Susana Baca minister of Culture ,Peru

Afro- Peruvian singer Susana Baca

Susana Baca on the Jazz stage during his 2008 Glastonbury Festival, UK

Our congratulation goes to Susan for her appointment as minister of culture, a long over due post for Peruvian cultural heritage. I do hope she pays attention to the indigenous people with their ever vanishing music, culture and their language. Only yesterday I had a call from one of my god children “Carlos LLamoca” in Cusco saying “padrino”, which is me “could you email Susana before she comes to Cusco next week and ask her to address our problems and try to promote our handicrafts particularly our Inca design jewellery and wear. I did email Susana and I hope she will respond to my friend’s request and other artisans which are similar to Carlos.

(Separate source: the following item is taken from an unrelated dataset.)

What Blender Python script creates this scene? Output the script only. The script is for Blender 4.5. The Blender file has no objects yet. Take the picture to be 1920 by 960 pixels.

Susana Baca became popular and better known after Tumi Music secured a Grammy with our release of her album Lamento Negro (tumi CD 104-2001). Following her Grammy achievement Susana returned to Lima airport with the previous president putting red carpet upon her arrival. She went on to sell thousands of CD through National papers in Lima and most probably made her first fortune. Ironically she never thanked Tumi Music for all that but that is another story..
and when I met up with her in her dressing room in South Bank she apologised for her rather odd reaction towards her |Grammy.
Now read more about Susan’s life here and if you have not heard Lamento Negro then you can listen to it by going to www.tumimusic.com

“Born in Chorrillos, a black coastal barrio of Lima, Baca grew up surrounded by Afro-Peruvian music in its various forms, including the percussion-driven festejo; the melancholy, more melodic landó; and the “mother of them all,” as Baca tells me, the golpe tierra. At that time Afro-Peruvian music, with its history in slave culture, went unrecorded and neglected by mainstream culture. “Before, the record companies wouldn’t pay attention [to us], at least in my case they wouldn’t play us on the radio, much less on television.”

As a student, Baca became interested in researching the roots of her musical heritage, using her work as source material for her career as a professional singer. Eventually, she won grants from Peru’s Institute of Modern Art and the National Institute of Peruvian Culture. More recently, she and her husband, Richard Pereira, founded the Center for Black Continuum, dedicated to promoting black music and dance.
“I’ve gone all over Peru,” she explains, “recording in rural areas, gathering material from old singers, composers.” On her debut album, several of the songs, generally the more African-sounding, percussive numbers, have centuries-old roots, including “Énciéndete Canela,” “Zamba Malató,” and the aforementioned “Molino Molero,” which is based on a scrap of music originally discovered by an American ethnomusicologist.

“He didn’t even record it,” she recalls. “It was just a transcription. An elderly man sang it; he remembered hearing it sung by a woman who had been a slave. He just remembered this small piece, and from that we built the entire song.” Baca smiles, and she sings a bit of it. “You note the cultural mix (mestizaje) in the song,” she points out. “It has some Andean chords in it.” Such musical archaelogy can also be painful, though, bringing fresh realization at how much has been lost, at how few of the old musicians are still alive. Sometimes, too, the ones who are still living prefer not to be reminded of the past, and refuse to be interviewed. “We’ve lost so much of these roots, because the old don’t want to remember; they’d prefer to forget. ‘No,’ they say, ‘that was from slave times.’ ”

Despite her emphasis on roots, Baca wants to make clear that she is not producing the equivalent of a folk music museum. She rescues, but she also reinterprets and contemporizes. “There are traditional things that we do, but our interpretation is different. There are more risks in what we do.” Her album includes a number of contemporary compositions, and one can identify elements of jazz and even rap.

She has also worked with a number of contemporary poets on lyrics, of which she is justifiably proud. One example is “Heces,” a spare guitar-and-vocals track on her album whose words are from a poem by celebrated Peruvian poet Cesar Vallejo. “It’s about a man who is from the Andes,” says Baca, “where there is always sun. He comes to Lima to live, where there is a permanent mist over the city.” Vallejo’s first lines are ones that this Seattle resident highly appreciates: “This afternoon it’s raining like never before/And I no longer feel like living, my love.”

Live, Baca gives a performance that is as much visual as aural. Her voice, actually, is a bit disappointing, as rich and expressive as you’d expect from her recordings, but less powerful live. But the sum total is still stunning. She dances, usually barefoot, as well as sings, gliding across the stage with utter self-confidence. She is backed by David Pinto on bass, Rafael Muñoz on guitar, Juan “Cotito” Medrano on the all-important cajón, and a small, fast-moving man named Hugo Bravo who does time on all the other traditional percussion instruments needed to crank out the peculiarly intriguing rhythm of Afro-Peruvian music, kin to the Afro-Cuban son’s three beats against two, but usually played in 6/8 or 12/8 time.”